В последние дни я вспоминаю о нем не как о собеседнике, но как о части картины и фигуре пейзажа, буквально. Я не слышу его голоса, и печатные строчки у меня перед глазами не всплывают, но взамен я вижу одну отчетливую живопись. Когда он приезжал к нам в гости в деревню, я обычно ходил встречать его на перекресток, у самого леса. И я часто наблюдал по дороге такую картину — он стоит один на развилке и растерянно смотрит по сторонам, пытаясь вспомнить, в какую сторону идти дальше, и я его уже вижу, а он меня еще нет, он набирает мне, я слышу звонок, и он слышит на отдалении свой собственный сигнал в моем кармане, замечает меня и облегченно улыбается. И наоборот — я приезжаю к нему на дачу, никак не могу понять, куда дальше сворачивать, он мне уже по телефону, теряя терпение («ну где вы, а?») пытается объяснить про грунтовую дорогу, а я толком не понимаю, какая из дорог грунтовка, что это, вообще, за грунтовка такая, и наконец, чертыхаясь, поворачиваю за нужную околицу и там стоит он, в этих своих шортах и сандалетах. И вот мы идем друг другу навстречу, и это как раз ровно то, чего, пожалуй, действительно не знает «Яндекс».

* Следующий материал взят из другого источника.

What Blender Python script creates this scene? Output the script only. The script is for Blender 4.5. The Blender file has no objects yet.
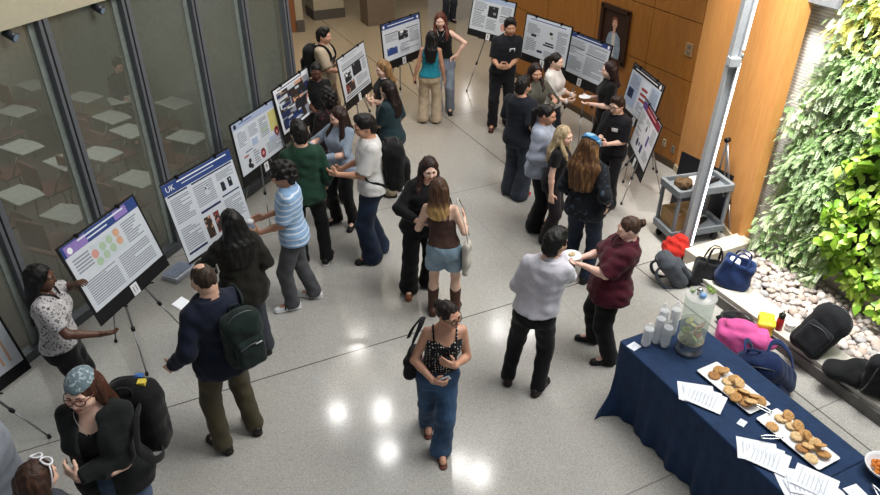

Надо сказать, что в последние годы я стал довольно скептически относиться к этому его традиционному подходу, который очень условно можно обозначить как «за хороший текст можно все простить». Я и сам не раз, набравшись наглости, на правах вечного юноши пенял ему — ой, дались вам эти тексты, а уж тем паче их авторы, ну какая в самом деле разница, кто как пишет, плохо ли, хорошо, кому это все нужно, разве это в жизни главное? Он же до последнего продолжал перетряхивать интернет в поисках изящной словесности.

И лишь после его смерти до меня вдруг дошло, что я просто неправильно его понимал. Не там слышал акценты. В конструкции «за текст можно простить» ключевым словом было не «текст». Ключевым словом было «простить». И это собственно и есть главное, чему он учил. Не будем сейчас использовать сложносочиненные конструкции со словами эстетика-этика, это в данном случае не отсюда и не сюда. Все несколько сложнее и конкретнее. Речь шла о движении от красоты к доброте. Сложнейшее на самом деле движение, которое по сути и есть ключ к преодолению любого неравенства. Александр Александрович двигался в этом направлении. Я лично никогда не смогу объединять людей так, как это делал он, но научиться их прощать — это ведь, так сказать, самое, Максим, главное, ау?